Resolution 6 seeks your permission to start this process. If the resolution is passed, the Company will write to you again explaining how you can opt in or opt out of electronic communication.
Recommendation
The Directors consider that the Resolutions are in the best interests of the Company and its Shareholders.
Resolutions 1 to 4 will be proposed as ordinary resolutions. Resolutions 5 and 6 will be proposed as special resolutions. Accordingly, the Directors unanimously recommend shareholders to vote in favour of the Resolutions proposed for this GM as they intend to do in respect of their own holdings which amount to 125,565,948 Shares, or approximately 37.97% per cent. of the issued ordinary share capital of the Company.
Group Capital Reconstruction
I would also like to take the opportunity of this circular to update shareholders on a matter which is not a resolution for the GM to be held on 9th December 2009, this being the capital reconstruction of Brainspark which the Board has approved and is now being implemented.

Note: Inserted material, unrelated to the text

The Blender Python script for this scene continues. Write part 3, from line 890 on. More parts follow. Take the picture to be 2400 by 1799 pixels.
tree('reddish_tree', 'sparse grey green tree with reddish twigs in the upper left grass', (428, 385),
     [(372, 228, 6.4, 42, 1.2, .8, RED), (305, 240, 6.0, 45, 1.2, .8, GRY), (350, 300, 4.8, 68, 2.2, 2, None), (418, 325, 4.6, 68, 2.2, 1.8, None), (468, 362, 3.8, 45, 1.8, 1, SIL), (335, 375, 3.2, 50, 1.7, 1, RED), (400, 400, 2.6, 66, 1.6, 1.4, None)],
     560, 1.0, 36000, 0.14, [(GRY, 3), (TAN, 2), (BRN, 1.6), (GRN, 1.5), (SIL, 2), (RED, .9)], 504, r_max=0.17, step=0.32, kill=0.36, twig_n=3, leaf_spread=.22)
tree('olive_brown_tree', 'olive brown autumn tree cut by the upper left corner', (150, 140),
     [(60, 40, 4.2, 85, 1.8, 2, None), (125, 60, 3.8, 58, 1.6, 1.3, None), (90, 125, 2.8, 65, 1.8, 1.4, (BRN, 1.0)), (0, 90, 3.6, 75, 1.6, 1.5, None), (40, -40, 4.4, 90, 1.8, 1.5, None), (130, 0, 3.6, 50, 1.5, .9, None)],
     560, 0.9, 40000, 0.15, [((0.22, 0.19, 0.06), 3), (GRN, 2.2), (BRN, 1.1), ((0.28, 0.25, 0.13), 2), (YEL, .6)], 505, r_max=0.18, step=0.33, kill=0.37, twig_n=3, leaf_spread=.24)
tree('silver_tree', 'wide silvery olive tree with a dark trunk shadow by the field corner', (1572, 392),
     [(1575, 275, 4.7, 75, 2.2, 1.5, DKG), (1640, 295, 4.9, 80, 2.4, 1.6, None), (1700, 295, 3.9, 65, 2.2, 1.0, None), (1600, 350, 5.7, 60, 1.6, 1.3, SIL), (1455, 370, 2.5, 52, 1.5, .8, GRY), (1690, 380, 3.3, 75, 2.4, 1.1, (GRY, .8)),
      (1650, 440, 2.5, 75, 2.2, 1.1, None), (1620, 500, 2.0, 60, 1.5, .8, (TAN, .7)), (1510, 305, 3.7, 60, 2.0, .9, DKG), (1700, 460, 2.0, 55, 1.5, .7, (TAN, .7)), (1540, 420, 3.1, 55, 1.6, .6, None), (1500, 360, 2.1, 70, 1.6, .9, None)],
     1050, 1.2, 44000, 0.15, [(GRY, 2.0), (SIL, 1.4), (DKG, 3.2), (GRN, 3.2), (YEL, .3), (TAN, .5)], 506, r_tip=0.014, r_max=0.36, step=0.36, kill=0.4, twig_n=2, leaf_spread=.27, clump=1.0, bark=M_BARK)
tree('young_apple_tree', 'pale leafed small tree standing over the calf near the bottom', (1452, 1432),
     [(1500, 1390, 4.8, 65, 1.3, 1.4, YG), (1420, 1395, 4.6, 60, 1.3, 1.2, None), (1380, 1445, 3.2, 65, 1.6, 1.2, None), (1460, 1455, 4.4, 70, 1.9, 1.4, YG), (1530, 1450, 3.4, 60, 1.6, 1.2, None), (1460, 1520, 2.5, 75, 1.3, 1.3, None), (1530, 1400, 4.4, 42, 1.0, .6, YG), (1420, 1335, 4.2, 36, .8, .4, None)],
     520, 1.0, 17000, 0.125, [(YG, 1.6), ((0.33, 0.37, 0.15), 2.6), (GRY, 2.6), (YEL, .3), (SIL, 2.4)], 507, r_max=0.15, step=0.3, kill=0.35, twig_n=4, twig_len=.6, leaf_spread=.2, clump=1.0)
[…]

The Company has been planning for some time to restructure the Group, as explained in the Chairman statements included in the 2008 Accounts and the 2009 Interim Accounts, to enable the Company to become more effective in achieving separate business models which are co-existing under the same Group: a) the development of the Chinese-focused investment and consulting operations, under China IPO; b) the divestment of certain existing European based assets, under Infusion 2002 and Brainspark Associates, with a view to the Company re-investing these proceeds; and c) acquisitions of European-based assets, mainly in the area of leisure and related interactive multimedia, including television, as detailed in the investing policy resolution described above. Following legal and tax advice on the best way to achieve the above, Brainspark has adopted the model of the Group Capital Reconstruction as the most effective way to implement the plan.
As announced on 30 September 2009, the Company appointed MacIntyre Hudson LLP to arrange the formal procedure of the capital reconstruction, this being subject to approval from HM Revenues & Customs ("HMRC"). A detailed Group Capital Reconstruction scheme was submitted to HMRC at the beginning of October 2009 and the Company has now obtained clearance from HMRC.
As a result of this reconstruction two new companies are being created: a) China IPO (2009) Limited, which will control 100% of China IPO Group and; b) Infusion (2009) Limited, which will control Infusion 2002 (comprising the Company's investment in ACS) and the Company's investment in Metapack. Infusion 2002 is owed $1,000,000 by Geosim Systems Limited, which sum is (i) due for payment by 30 June 2010 and (ii) guaranteed by Francesco Gardin (Chairman of Brainspark).
Francesco Gardin and Edward Burman will be appointed to the Board of China IPO (2009) Limited and Haresh Kanabar and Alessandro Malacart will be appointed to the Board of Infusion (2009) Limited. All four are Brainspark Directors.
Shares of these two new companies will be assigned to current Brainspark shareholders pro rata: e.g. if today a Brainspark shareholder holds 10,000 shares, after the reconstruction the same shareholder will still hold these 10,000 Brainspark shares, plus 10,000 shares in China IPO (2009) Limited and 10,000 shares in Infusion (2009) Limited. The investments which remain within Brainspark are Geosim, Polarizonics and Mediapolis. Although the Group Capital Reconstruction is not a matter for the GM on 9th December 2009, and therefore there is no resolution required at the GM, it has been introduced in this circular for the sake of information for Shareholders. Following the completion of the Group Capital Reconstruction Brainspark shareholders will receive share certificates of the two new Holdings with a letter providing all the technical details of the transaction.
The number of your current Brainspark shares is not affected by the Capital Reconstruction and continue to trade on AIM and PLUS as usual.